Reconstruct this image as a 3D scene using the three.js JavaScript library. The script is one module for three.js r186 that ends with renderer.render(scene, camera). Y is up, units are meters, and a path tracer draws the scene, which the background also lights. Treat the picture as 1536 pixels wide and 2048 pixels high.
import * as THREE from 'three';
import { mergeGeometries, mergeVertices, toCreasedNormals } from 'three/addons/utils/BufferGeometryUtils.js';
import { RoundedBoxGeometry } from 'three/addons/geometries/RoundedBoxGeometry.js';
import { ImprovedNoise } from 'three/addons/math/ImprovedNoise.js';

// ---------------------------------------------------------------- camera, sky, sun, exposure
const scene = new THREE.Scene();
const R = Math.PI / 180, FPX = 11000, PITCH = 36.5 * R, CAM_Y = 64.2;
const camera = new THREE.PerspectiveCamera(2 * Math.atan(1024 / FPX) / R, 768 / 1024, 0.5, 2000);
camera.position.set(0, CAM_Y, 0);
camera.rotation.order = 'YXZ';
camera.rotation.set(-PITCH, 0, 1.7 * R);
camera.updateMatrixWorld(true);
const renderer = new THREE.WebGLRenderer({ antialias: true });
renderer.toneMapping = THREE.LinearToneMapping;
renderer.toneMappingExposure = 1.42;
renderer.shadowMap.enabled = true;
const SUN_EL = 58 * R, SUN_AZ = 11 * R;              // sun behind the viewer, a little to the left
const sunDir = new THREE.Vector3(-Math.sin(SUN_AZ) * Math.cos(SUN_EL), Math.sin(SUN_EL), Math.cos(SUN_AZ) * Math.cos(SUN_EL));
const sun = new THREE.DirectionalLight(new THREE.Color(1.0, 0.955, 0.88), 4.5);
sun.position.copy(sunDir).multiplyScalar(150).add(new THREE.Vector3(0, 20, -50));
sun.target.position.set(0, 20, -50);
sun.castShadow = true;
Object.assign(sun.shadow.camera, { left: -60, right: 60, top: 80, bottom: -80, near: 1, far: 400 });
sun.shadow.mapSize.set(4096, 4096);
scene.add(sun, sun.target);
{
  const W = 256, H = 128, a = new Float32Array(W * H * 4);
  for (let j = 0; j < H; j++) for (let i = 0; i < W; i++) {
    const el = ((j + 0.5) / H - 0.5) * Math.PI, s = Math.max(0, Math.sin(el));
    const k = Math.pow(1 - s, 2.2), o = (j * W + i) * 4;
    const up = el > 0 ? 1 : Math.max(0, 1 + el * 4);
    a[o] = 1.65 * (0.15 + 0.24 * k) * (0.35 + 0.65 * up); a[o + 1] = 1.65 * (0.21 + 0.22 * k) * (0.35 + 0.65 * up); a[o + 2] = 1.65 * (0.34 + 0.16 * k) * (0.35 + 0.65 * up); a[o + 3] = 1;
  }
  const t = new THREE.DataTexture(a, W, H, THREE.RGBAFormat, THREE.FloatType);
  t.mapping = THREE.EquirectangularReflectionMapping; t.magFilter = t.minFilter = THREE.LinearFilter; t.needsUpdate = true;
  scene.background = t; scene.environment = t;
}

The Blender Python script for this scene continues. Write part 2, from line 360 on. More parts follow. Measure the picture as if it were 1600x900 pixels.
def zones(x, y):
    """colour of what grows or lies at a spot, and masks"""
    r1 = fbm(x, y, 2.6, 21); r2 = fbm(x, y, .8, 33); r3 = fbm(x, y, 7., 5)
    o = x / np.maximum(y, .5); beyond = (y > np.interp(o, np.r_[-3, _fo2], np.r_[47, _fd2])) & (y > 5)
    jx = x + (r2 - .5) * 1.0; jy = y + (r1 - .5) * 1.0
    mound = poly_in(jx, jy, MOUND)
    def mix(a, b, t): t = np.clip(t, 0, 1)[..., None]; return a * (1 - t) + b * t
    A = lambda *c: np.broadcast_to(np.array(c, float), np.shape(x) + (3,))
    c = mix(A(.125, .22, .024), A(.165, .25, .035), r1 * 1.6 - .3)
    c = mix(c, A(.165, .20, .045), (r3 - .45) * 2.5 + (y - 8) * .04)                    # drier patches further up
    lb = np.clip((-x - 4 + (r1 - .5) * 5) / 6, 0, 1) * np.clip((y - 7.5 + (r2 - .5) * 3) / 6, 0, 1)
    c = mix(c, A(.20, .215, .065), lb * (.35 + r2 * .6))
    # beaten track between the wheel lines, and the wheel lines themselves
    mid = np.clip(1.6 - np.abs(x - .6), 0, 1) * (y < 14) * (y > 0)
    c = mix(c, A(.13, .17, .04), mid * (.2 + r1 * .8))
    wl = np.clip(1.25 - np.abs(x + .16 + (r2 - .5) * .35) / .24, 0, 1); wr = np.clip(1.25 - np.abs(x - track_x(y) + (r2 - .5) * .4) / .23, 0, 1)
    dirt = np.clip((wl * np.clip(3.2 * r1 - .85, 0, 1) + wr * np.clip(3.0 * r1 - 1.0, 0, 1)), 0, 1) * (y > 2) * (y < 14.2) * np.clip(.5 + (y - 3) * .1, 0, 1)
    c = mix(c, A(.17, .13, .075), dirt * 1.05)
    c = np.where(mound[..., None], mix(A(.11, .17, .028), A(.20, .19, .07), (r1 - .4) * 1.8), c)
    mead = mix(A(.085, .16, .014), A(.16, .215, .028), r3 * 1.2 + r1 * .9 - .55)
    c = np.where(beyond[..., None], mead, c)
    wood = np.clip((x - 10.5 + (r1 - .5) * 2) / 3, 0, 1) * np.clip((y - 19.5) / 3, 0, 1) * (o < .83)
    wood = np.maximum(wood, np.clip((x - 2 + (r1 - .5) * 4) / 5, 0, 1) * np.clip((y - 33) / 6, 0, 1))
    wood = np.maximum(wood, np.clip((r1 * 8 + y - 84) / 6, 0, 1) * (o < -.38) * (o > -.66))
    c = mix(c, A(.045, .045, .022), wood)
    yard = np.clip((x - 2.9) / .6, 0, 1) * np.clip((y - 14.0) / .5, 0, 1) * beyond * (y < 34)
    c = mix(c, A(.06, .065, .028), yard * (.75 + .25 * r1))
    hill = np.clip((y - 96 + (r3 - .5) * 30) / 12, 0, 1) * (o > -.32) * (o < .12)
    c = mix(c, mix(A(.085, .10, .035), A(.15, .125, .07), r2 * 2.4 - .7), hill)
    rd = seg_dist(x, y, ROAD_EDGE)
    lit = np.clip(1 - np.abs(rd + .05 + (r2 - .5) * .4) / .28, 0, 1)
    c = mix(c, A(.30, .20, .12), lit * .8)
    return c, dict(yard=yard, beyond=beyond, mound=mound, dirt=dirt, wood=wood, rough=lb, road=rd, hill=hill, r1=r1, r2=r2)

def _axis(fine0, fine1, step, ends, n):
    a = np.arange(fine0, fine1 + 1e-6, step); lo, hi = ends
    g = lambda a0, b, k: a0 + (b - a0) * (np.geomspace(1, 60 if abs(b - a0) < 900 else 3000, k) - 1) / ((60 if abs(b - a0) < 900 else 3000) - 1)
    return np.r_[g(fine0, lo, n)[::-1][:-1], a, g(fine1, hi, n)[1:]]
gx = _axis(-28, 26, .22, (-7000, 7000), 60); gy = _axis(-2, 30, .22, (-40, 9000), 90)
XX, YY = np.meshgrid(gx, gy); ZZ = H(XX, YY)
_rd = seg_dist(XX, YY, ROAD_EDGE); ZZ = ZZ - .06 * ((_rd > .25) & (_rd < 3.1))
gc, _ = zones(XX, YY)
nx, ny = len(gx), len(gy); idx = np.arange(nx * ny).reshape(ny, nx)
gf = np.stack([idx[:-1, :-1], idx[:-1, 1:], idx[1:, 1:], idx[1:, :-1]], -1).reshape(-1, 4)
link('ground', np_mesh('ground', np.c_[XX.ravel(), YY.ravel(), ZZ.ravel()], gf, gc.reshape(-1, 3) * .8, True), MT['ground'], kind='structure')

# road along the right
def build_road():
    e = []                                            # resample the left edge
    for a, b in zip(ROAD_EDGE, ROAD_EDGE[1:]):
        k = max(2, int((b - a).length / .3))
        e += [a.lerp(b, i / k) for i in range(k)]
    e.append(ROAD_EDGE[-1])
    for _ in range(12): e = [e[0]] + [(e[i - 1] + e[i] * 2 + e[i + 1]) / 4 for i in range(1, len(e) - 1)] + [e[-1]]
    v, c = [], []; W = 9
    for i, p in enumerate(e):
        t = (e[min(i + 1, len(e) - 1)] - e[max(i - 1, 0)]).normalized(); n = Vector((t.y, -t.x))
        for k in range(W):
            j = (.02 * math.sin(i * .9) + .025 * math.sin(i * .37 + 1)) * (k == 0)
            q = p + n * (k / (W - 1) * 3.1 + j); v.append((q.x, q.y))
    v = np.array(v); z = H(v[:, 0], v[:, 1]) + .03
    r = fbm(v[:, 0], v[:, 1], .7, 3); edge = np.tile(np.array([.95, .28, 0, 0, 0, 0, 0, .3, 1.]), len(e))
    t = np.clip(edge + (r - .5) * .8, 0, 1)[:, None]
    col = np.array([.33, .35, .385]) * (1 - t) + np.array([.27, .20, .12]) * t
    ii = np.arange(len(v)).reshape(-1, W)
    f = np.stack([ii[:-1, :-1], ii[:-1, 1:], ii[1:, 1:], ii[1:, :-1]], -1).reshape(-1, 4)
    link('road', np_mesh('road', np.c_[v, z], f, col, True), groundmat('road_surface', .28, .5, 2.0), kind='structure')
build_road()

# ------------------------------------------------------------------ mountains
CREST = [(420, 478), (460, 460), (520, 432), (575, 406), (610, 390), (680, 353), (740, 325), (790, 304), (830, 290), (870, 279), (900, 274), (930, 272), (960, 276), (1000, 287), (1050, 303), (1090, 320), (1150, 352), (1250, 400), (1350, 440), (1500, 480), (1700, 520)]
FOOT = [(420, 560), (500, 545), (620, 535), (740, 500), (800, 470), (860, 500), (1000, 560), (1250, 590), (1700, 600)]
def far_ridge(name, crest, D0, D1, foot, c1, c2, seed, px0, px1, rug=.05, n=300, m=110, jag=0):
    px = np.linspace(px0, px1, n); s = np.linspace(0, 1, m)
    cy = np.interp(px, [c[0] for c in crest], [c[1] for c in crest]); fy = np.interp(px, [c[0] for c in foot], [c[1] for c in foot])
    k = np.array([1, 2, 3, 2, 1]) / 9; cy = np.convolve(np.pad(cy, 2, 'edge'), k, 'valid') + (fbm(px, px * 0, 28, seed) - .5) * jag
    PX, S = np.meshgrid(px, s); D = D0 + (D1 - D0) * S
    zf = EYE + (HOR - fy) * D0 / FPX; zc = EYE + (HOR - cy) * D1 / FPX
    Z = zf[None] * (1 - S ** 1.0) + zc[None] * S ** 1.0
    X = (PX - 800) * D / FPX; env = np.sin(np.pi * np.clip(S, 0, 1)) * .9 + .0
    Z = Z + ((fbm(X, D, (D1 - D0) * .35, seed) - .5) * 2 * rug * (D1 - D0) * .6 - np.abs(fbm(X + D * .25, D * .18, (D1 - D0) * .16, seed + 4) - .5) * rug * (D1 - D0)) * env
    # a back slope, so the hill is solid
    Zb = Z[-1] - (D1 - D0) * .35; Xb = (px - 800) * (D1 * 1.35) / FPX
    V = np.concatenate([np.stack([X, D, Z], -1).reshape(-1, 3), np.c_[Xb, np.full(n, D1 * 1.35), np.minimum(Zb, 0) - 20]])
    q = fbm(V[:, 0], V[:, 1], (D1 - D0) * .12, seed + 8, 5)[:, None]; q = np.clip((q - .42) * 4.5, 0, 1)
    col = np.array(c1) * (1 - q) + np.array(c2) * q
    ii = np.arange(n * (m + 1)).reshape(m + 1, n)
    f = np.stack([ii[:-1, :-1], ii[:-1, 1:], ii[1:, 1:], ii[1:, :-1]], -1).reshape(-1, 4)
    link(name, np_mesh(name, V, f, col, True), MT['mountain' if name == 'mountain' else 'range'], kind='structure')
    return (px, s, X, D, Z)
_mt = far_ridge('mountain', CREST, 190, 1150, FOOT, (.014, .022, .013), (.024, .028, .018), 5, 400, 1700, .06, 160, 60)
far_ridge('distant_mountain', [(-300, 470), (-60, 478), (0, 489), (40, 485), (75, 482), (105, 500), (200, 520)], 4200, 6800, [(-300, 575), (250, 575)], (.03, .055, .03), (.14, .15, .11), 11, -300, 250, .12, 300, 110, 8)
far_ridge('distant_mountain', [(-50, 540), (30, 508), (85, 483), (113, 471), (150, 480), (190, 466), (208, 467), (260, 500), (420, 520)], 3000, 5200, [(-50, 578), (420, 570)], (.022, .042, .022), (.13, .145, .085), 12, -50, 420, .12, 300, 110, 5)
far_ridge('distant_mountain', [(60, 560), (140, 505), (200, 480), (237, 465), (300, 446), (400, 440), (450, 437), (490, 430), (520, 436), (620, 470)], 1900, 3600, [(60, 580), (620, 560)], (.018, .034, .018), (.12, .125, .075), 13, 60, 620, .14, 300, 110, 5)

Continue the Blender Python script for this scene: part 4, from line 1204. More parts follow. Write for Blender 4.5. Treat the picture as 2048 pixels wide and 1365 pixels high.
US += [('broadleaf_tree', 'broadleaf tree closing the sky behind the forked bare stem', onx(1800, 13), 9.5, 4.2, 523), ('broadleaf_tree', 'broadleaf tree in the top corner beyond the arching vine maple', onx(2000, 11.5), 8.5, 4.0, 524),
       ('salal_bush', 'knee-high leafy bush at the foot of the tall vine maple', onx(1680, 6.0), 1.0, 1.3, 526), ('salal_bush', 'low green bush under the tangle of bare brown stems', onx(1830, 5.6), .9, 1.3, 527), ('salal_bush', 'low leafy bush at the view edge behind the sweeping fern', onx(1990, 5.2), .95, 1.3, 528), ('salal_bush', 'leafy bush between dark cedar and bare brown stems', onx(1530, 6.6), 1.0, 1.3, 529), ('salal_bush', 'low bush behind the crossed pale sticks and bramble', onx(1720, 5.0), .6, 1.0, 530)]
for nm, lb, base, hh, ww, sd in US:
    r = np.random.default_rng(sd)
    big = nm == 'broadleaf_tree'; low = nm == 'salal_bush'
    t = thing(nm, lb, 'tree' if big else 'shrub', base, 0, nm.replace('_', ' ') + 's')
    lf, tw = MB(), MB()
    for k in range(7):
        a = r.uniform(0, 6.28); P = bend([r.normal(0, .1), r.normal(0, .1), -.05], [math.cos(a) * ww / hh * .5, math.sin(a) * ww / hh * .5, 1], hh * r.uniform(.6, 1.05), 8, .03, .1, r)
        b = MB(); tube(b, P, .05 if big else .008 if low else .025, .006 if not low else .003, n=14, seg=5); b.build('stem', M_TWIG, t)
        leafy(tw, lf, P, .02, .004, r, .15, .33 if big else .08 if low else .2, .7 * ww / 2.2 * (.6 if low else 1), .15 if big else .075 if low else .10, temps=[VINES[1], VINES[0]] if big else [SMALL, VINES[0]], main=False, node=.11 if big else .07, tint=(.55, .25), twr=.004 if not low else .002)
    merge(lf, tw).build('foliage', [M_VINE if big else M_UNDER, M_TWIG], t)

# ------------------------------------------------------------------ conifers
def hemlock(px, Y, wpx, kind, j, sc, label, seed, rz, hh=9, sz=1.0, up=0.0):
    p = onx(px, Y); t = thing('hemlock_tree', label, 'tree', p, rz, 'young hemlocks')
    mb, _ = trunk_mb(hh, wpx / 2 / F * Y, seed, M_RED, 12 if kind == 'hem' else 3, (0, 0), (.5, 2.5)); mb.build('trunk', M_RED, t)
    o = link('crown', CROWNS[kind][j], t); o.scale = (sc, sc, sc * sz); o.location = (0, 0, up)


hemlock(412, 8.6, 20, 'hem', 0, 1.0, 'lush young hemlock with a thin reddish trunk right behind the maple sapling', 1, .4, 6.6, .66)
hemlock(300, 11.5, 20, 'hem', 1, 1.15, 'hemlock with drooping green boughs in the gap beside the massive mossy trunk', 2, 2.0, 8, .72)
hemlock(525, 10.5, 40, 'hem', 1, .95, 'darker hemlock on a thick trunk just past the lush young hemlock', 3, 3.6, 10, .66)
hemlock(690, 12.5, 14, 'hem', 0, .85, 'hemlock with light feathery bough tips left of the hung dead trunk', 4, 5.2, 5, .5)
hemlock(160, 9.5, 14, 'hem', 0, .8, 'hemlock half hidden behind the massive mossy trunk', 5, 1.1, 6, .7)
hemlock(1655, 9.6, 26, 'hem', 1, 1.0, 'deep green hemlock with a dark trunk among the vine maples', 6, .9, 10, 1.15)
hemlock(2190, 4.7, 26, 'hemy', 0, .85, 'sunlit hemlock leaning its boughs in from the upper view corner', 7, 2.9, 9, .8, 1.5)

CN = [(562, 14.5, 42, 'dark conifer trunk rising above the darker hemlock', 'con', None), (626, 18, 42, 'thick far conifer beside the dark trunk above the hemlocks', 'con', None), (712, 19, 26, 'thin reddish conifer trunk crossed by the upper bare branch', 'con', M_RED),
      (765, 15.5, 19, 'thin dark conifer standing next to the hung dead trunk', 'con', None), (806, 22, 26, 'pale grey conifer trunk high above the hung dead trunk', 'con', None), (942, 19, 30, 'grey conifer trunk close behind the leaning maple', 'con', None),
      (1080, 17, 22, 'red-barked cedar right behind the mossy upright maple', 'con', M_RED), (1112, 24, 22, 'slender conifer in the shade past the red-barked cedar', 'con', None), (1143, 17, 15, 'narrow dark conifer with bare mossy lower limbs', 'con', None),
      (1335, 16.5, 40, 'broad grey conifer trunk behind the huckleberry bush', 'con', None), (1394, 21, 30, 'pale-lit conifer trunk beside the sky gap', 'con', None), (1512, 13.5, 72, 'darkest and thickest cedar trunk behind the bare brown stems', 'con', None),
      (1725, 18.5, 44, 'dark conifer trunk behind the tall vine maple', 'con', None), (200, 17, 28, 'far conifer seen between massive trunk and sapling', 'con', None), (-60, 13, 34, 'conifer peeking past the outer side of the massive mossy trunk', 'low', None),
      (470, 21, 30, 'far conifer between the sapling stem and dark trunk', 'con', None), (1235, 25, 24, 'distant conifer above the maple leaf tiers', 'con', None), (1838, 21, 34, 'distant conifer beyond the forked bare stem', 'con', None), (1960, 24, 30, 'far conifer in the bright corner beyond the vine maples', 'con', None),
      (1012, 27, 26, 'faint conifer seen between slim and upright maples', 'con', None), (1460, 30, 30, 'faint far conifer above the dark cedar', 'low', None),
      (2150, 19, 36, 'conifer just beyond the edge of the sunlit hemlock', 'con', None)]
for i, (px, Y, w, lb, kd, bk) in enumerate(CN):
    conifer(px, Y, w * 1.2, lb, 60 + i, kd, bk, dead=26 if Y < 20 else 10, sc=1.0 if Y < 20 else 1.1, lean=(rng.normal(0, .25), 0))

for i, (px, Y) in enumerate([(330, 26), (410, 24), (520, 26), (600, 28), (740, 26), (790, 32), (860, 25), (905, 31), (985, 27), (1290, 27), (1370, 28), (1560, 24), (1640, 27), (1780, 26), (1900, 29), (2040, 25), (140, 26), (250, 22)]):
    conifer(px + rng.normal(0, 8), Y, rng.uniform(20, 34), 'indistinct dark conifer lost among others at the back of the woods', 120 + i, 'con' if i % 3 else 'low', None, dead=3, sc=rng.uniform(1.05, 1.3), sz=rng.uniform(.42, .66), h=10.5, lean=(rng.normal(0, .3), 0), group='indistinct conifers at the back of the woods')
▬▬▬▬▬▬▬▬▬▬
From the line with "nx, ny = len(gx), len(gy);" through the line with "idx[1:, :-1]], -1).reshape(-1, 4)", repeat every line exactly, both ends included, and nothing outside that range.

ANSWER FOR THIS EXERCISE =
nx, ny = len(gx), len(gy); idx = np.arange(nx * ny).reshape(ny, nx)
gf = np.stack([idx[:-1, :-1], idx[:-1, 1:], idx[1:, 1:], idx[1:, :-1]], -1).reshape(-1, 4)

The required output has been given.